According to TD Economist Derek Burleton, this cut was largely expected due to the uncertainty in the economy following U.S.-imposed tariffs on certain Canadian exports, and the looming threat of additional ones.
"The threat of punitive U.S. tariffs has shaken confidence in Canada's economy. This will weigh on consumer spending and investment, slowing economic growth,” Burleton said. “That’s why the Bank of Canada wants to ensure the economy is prepared by giving Canadians a bit of a cushion."
In its statement on the rate cut, the BoC said: "While economic growth has come in stronger than expected, the pervasive uncertainty created by continuously changing U.S. tariff threats is restraining consumers’ spending intentions and businesses’ plans to hire and invest. Against this background, and with inflation close to the 2% target, Governing Council decided to reduce the policy rate by a further 25 basis points."
What a Bank of Canada rate cut means for Canadians
The BoC’s lending rate influences the interest rates banks charge on financial products such as mortgages, personal loans, and business loans. So, when the BoC cuts its lending rate, it can become cheaper to borrow money. And when the BoC’s lending rate goes up, it can become more expensive.

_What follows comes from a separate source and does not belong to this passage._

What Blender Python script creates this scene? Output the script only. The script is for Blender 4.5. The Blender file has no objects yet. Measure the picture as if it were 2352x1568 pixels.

The BoC’s lending rate is important for many homeowners. When rates fall, Canadian homeowners with variable rate mortgages who have fixed payments could see a higher proportion of their payment go towards the principal amount of their mortgage. Homeowners with variable payments could see their total payment shrink.
But for Canadians with a fixed rate mortgage, a BoC rate cut does not necessarily have an immediate impact since those mortgages are typically priced on five-year government bond yields. As government yields are influenced by market predictions, the cut the BoC made today was, to some degree, already factored into bond yields.
Will the Bank of Canada announce more rate cuts in 2025?
It will be important to monitor the economic implications from threats of U.S. tariffs on Canadian exports, Burleton said.
Depending on the level and how long they are in place, tariffs can have a severe impact on Canada’s economy and job market, and Canadian retaliatory tariffs on U.S. exports will put upward pressure on inflation.
Burleton said that TD Economics predicts more rate cuts are on the way in 2025.
"We’re forecasting that the BoC’s lending rate will come down to 2.25% by the middle of the year,” he said.